For many years, Polish students of Latin America have been proving themselves to be innovative and dynamic. What’s more, before Poland’s freedom from Soviet control, its scholars showed themselves to be remarkably independent and incisive students of their own Eastern European reality, both past and present. To take just one example, Witold Kula’s theory of feudalism, based on Polish historical experience, was also remarkably enlightening when applied to the analysis of traditional Latin American rural society.

Against this background, a group of Polish scholars organized a most ambitious international and interdisciplinary conference in May and June 1990 with the purpose of comparing twentieth-century Latin America and East-Central Europe. Two years later, the proceedings appeared in print. The main organizer was a Latin Americanist historian, Ryszard Stemplowski.
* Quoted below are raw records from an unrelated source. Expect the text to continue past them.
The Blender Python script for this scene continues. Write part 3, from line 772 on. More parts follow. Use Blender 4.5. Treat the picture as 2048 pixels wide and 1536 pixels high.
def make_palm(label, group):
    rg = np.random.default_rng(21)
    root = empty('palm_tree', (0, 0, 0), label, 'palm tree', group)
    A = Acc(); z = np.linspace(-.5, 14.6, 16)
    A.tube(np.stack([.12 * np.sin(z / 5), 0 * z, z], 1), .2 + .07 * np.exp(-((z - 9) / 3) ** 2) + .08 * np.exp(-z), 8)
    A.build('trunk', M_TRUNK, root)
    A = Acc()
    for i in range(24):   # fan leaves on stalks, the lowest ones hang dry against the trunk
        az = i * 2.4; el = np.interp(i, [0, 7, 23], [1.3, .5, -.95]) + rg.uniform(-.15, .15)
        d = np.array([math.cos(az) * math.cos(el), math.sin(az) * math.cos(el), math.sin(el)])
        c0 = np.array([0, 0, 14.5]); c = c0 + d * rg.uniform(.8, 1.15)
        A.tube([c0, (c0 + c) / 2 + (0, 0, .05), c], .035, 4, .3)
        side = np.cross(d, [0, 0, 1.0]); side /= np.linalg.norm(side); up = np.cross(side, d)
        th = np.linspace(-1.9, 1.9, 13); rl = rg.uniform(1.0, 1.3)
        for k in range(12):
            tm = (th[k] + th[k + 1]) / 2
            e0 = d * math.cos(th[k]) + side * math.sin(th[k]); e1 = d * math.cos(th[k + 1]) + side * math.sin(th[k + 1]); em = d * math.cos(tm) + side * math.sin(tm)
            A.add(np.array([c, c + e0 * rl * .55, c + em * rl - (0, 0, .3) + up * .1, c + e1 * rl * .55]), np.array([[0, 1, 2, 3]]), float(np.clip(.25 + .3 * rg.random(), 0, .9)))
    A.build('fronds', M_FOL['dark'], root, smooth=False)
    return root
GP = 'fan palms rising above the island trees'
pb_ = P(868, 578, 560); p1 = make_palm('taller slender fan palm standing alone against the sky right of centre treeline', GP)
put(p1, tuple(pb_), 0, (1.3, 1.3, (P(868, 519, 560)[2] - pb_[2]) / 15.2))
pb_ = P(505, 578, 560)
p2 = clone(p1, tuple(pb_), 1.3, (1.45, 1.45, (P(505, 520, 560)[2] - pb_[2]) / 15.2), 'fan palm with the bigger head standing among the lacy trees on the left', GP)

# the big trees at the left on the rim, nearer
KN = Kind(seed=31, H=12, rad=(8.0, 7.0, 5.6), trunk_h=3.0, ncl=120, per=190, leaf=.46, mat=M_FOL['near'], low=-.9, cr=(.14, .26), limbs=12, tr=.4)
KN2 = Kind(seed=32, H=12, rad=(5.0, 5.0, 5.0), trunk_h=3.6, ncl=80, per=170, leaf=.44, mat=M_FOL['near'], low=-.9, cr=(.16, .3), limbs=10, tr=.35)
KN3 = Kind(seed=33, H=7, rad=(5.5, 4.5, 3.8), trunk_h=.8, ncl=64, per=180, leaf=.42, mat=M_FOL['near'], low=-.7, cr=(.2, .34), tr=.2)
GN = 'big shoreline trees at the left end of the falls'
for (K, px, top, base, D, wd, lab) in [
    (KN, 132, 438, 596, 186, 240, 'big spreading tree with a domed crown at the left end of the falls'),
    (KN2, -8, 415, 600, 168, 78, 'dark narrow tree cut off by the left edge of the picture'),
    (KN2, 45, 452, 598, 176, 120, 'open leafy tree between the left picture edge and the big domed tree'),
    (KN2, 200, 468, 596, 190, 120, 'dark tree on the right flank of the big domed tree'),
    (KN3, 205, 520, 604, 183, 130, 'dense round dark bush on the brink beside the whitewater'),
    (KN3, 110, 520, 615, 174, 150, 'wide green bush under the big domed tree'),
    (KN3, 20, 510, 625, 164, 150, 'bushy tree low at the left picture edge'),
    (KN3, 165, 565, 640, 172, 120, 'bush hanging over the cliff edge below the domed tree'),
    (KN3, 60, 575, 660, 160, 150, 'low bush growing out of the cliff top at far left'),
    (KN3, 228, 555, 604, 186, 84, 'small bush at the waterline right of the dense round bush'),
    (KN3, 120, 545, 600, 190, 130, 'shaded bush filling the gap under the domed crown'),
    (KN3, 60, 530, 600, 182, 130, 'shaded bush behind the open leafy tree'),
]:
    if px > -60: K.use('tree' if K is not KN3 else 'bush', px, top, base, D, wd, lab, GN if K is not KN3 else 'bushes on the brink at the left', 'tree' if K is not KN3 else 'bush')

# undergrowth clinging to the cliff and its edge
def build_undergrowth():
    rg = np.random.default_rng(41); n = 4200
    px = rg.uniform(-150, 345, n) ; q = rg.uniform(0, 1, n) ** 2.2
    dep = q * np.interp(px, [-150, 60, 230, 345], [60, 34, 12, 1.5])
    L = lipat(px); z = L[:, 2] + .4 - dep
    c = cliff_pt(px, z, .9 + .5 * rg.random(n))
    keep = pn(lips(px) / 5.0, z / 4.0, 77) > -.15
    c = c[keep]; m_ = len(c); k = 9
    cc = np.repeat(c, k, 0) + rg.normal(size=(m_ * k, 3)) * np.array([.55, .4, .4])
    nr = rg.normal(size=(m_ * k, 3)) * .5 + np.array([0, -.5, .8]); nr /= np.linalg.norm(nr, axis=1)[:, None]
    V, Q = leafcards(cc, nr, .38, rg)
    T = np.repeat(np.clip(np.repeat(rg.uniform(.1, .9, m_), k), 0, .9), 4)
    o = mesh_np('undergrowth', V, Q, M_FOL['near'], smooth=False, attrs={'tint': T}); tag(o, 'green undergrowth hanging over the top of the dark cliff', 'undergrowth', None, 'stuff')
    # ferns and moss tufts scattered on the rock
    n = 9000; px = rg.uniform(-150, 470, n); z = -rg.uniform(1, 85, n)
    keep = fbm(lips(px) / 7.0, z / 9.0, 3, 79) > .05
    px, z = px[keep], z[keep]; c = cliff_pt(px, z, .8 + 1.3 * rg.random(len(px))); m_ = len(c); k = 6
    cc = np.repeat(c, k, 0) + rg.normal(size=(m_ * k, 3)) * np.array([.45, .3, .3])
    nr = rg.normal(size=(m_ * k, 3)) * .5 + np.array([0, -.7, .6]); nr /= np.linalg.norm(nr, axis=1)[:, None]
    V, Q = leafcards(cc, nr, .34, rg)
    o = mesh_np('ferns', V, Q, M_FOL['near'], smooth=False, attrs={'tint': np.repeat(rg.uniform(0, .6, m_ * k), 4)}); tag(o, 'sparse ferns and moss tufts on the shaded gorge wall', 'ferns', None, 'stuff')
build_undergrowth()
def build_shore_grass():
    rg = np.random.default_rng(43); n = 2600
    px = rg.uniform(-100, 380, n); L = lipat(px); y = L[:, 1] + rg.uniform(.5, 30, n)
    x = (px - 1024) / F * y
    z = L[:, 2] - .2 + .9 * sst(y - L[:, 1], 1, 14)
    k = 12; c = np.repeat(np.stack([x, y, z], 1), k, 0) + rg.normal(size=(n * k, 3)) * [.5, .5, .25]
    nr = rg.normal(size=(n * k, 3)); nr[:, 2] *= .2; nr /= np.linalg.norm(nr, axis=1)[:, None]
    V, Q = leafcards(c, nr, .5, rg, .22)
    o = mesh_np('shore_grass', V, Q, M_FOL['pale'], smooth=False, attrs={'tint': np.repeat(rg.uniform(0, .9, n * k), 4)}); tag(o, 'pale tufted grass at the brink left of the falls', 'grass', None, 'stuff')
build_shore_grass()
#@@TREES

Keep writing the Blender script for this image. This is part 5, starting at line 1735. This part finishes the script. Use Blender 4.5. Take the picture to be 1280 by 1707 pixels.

By limiting the time period to the last century and recommending the “world system” and a variety of “modernization theory” as key theoretical tools, Stemplowski hoped to impose some degree of unity on the project. The impression conveyed by the published proceedings, however, is one of extreme diversity.

In theoretical terms, the best-known participant, Jerzy Topolsky, sharply criticizes Immanuel Wallerstein as well as the modernization concept. He recommends the comparison of macroregions (such as Eastern Europe and Latin America) as integrated wholes in their dynamic structure” (1:30-32), however such a comparison might actually be carried out. In other papers, varieties of dependency theory and the “informal sector” approach are also tried. Yet for all the methodological discussion, there is a notable lack of understanding of the crucial distinction between “close” and “distant” comparison. Comparing Latin America and “Eastern Europe” (referring mostly to East-Central Europe, although some authors do not exclude the Soviet Union as of 1945) is necessarily a case of distant comparison. Even so, many papers discuss some of the ubiquitous differences rather than the more or less surprising similarities. Indeed, explicitly comparative papers are actually fewer than those dealing with either “Eastern European” or Latin American topics. Some are rather lengthy, others extremely short (two to four pages). There is one attempt to summarize the discussion of economic contributions (2:401-4), but none concerning the other debates.

From this reviewer’s late-1993 perspective, some of these 1990 discussions have unavoidably become outdated—above all the recent recovery of Spanish American economies after the “lost decade.” Meanwhile, expectations in “Eastern Europe have declined. Neverthelesss, several very stimulating and valuable contributions can be found. One is the study by the German scholar Dittmar Dahlmann (1:181-97) comparing the Zapatismo of Morelos with the contemporary movement of Nestor Makhno in the Ukraine. Analogies are surprisingly numerous. Two contributions by the Pole Wojciech Roszkowski, on land reform in Eastern Europe after World War I (2:213-42) and uniformity versus diversity there before and after 1945 (1:49-64), stand out as excellent comparative syntheses in one of the two macroregions. Another Pole, Henryk Szlaifer, persuasively argues that the 1930s lend themselves quite well to a comparison of the economic policies of Latin American and Eastern European states (1:162—72). Most interesting is a truly comparative paper on the Comitern’s policy toward Eastern Europe and Latin America from 1919 to 1943, by the Pole A. Kochański (2:15-41). Yet this is a very preliminary study, as relevant archives in Russia remained closed to the author.

I also found the critical review by U.S. writer David Ost of the latest transition-to-democracy analyses of recent developments in Eastern Europe to be very fine indeed (2:137-46). Students of transition in, for instance, Latin America may analyze the phenomenon in terms of elite competition for national power in the framework of a capitalist economy securing a “civil society.” But as Ost rightly points out, this approach is impossible in the Eastern European case. There, the Communist system rooted out civil society. The first and crucial step took place when nonelite groups tried to build up an independent civil society once again as a “public sphere of social interaction that has nothing to do with government” (2:142). Transition theorists have blatantly ignored this crucial distinction.

The Polish conference organizers found in the 1989 European transition a stimulus for launching their large-scale comparative project. As Ost and others show, however, the methodological problems of comparison become clearly more difficult to tackle after 1945 and even 1989. Since then, the Eastern European countries have found themselves in a profoundly different situation from those of Latin America, with the sole exception of Cuba.